Social is critically important for us for two reasons. First, it allows us to engage with audiences, especially from a recruiting front, because that’s where they’re consuming information. But it also allows us to be more human, more authentic and create content around moments that are really well-served highlighting on social.

Goldman Sachs has made a big investment in digital media and shifted spending. Why?

We’ve always been focused on digital media. There was never a shift. The first real effort towards broad-based engagement with the general public from a communications perspective was when we launched our ad campaign, which was 100 percent digital. It was a series of short documentaries that were anchored on our website and we did short cuts for banners and pre-roll, etc.

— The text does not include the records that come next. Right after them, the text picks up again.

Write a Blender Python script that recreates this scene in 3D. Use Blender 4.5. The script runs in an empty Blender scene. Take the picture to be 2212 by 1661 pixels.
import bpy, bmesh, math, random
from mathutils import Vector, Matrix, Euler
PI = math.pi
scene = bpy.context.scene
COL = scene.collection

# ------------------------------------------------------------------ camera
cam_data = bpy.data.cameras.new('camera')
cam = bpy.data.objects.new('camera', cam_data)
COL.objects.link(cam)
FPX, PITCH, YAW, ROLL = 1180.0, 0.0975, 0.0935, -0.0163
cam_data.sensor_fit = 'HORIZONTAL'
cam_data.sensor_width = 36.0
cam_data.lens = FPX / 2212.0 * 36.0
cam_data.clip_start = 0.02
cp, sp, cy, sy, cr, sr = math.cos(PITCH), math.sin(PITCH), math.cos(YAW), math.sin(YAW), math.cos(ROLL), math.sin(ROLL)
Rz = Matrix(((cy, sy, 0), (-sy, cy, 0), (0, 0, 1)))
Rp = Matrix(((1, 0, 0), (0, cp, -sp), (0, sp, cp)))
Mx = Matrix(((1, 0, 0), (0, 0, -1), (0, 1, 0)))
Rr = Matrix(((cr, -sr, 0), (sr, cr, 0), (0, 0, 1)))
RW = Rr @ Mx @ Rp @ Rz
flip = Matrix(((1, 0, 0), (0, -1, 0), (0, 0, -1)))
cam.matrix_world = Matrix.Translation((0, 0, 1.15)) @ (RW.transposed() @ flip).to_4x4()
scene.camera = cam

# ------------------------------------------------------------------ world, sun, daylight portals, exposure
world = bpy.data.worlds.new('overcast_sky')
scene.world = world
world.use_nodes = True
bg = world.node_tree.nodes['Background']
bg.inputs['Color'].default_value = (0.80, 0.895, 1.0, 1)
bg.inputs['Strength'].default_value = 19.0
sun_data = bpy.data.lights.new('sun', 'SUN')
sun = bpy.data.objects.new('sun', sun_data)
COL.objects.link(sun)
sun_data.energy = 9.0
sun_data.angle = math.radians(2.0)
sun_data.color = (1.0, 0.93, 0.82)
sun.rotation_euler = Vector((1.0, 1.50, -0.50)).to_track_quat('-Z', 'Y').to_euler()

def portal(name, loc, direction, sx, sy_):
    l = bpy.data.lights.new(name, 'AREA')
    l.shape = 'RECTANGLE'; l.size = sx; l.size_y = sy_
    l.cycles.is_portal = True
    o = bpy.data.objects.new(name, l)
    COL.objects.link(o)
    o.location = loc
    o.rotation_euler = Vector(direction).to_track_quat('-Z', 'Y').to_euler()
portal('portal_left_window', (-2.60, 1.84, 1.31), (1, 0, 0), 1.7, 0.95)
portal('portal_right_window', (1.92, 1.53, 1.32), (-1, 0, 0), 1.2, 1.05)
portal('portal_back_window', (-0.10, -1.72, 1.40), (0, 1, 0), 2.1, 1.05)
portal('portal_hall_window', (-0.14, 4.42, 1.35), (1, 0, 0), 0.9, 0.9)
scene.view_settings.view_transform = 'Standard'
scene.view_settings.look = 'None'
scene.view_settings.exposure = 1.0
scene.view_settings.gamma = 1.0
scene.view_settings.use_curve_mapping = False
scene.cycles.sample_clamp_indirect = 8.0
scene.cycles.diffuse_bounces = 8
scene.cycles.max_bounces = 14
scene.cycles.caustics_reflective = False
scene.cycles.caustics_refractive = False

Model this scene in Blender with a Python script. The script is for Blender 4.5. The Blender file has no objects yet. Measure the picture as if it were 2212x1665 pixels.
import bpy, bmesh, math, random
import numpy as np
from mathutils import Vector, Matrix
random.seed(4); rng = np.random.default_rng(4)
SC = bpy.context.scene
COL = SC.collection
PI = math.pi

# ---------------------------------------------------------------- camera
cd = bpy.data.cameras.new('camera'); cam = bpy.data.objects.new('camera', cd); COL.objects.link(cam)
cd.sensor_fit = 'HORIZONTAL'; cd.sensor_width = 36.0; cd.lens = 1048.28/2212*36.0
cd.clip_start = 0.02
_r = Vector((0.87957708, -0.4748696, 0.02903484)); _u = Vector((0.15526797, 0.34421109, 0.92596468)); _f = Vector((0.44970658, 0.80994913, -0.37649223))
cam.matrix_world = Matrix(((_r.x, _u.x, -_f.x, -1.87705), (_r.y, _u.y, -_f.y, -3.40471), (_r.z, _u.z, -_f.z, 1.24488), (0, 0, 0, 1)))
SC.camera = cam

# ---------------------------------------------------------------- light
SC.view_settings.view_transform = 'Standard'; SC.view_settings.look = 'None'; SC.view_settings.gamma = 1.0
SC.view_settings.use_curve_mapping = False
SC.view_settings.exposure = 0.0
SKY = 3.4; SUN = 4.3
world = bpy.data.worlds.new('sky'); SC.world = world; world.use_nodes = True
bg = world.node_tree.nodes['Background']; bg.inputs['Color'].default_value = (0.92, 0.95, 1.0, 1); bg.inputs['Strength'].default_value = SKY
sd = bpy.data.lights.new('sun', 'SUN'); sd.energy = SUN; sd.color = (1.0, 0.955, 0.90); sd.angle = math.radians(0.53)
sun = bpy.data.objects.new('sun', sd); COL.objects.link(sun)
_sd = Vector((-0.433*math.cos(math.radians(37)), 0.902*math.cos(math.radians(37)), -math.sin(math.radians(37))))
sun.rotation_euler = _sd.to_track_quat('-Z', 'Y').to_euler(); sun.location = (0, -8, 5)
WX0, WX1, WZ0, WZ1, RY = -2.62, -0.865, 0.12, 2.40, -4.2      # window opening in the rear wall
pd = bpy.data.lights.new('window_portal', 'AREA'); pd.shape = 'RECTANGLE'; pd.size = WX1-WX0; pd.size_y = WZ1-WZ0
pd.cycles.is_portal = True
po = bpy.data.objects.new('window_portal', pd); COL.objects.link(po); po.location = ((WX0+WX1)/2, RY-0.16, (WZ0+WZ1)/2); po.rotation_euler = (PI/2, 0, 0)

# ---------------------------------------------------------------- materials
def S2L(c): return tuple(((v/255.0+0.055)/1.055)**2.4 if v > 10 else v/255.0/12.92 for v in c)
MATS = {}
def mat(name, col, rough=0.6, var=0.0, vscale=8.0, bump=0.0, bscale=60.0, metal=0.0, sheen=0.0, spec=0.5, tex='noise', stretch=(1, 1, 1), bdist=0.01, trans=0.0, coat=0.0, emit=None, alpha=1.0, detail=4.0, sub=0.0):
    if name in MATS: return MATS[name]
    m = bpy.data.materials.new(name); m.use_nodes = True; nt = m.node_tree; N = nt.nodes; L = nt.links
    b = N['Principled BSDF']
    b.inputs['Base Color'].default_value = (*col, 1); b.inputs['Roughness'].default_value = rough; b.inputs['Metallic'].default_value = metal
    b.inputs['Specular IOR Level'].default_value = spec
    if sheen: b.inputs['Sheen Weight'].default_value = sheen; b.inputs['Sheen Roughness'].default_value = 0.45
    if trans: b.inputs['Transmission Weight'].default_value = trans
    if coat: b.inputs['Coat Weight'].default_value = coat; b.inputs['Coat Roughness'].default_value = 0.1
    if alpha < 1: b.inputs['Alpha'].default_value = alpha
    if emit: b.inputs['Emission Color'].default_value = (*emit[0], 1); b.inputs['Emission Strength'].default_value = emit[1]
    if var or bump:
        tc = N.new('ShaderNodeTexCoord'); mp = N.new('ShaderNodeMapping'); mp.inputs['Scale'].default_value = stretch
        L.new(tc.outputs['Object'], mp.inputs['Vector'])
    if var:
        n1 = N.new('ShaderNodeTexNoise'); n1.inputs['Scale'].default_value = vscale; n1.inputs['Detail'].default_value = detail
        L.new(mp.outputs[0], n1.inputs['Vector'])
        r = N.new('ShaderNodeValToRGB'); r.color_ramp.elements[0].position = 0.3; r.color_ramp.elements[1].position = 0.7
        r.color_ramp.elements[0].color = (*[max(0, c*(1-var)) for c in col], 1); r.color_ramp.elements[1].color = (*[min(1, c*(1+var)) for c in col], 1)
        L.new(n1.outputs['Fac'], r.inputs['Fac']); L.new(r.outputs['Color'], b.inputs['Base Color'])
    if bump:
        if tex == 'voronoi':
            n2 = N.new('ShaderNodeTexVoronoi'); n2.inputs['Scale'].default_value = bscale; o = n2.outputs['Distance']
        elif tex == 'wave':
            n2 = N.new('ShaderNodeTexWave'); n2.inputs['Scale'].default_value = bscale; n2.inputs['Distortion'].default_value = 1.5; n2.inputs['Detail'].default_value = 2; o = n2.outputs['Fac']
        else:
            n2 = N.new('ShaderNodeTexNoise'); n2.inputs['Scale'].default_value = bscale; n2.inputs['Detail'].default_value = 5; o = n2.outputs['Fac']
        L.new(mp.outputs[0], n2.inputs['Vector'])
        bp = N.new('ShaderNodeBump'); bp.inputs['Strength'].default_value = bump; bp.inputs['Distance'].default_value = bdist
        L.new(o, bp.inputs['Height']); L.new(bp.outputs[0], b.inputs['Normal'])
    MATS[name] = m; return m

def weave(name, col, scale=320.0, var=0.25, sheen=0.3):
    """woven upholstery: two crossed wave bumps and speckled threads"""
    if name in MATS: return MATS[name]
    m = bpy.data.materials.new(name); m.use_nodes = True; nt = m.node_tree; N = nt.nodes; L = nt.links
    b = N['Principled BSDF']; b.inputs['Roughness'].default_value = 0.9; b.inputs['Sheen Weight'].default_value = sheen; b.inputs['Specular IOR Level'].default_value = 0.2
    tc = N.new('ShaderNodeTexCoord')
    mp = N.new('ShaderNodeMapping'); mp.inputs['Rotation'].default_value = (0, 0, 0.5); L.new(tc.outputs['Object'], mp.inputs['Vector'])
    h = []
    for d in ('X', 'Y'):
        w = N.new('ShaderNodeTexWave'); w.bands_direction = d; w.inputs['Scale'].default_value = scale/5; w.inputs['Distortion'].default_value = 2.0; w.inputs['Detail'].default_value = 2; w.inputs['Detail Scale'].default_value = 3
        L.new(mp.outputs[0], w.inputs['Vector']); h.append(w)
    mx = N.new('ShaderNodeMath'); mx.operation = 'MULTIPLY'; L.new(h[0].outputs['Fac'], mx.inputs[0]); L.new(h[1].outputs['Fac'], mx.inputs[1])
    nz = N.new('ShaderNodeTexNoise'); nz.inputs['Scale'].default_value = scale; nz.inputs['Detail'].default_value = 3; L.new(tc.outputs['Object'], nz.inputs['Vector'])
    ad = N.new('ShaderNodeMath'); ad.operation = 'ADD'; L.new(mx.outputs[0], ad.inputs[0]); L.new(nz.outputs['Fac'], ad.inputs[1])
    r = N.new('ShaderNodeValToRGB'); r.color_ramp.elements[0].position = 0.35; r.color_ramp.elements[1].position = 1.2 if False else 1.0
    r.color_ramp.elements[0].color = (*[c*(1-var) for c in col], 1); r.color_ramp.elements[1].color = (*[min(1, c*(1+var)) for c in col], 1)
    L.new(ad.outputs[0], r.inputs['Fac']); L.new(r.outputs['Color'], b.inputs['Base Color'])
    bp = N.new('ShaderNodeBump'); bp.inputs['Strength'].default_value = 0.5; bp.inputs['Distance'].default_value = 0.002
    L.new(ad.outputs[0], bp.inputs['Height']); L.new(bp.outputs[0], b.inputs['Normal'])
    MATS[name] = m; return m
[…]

Digital has always been the focus of our advertising strategy for a number of reasons. The first is we’re a facilitator. At the end of the day, we are part of a broader narrative and we needed time to tell that story in a way that demonstrated the ripple effect of what we do in collaborations with our clients that helps facilitate job growth, urban revitalization, the funding of innovation. It’s not a here-we-are-Goldman-Sachs.

And not unlike other brands, digital allows us to measure things. For a firm that’s very quantitatively-driven it’s very helpful to really understand how well we’re doing.

If you think about how the world is evolving and the way we’re carrying around a media consumption device 24/7, it’s not just about Millennials, it’s about all of us.

What’s next for Goldman’s marketing?

From a platform perspective, we want to go where people are. From a content perspective, we want to create valuable exchanges. And we want to do that from a plan perspective in ways that demonstrate thought leadership and innovation.

I don’t know what that looks like in two years. What I can say with certainty is that things change at a pace that I have never seen before. What’s so exciting is at a quarterly strategic conversation, you’re never talking about the same thing. There’s always new things on the horizon at every check-in point.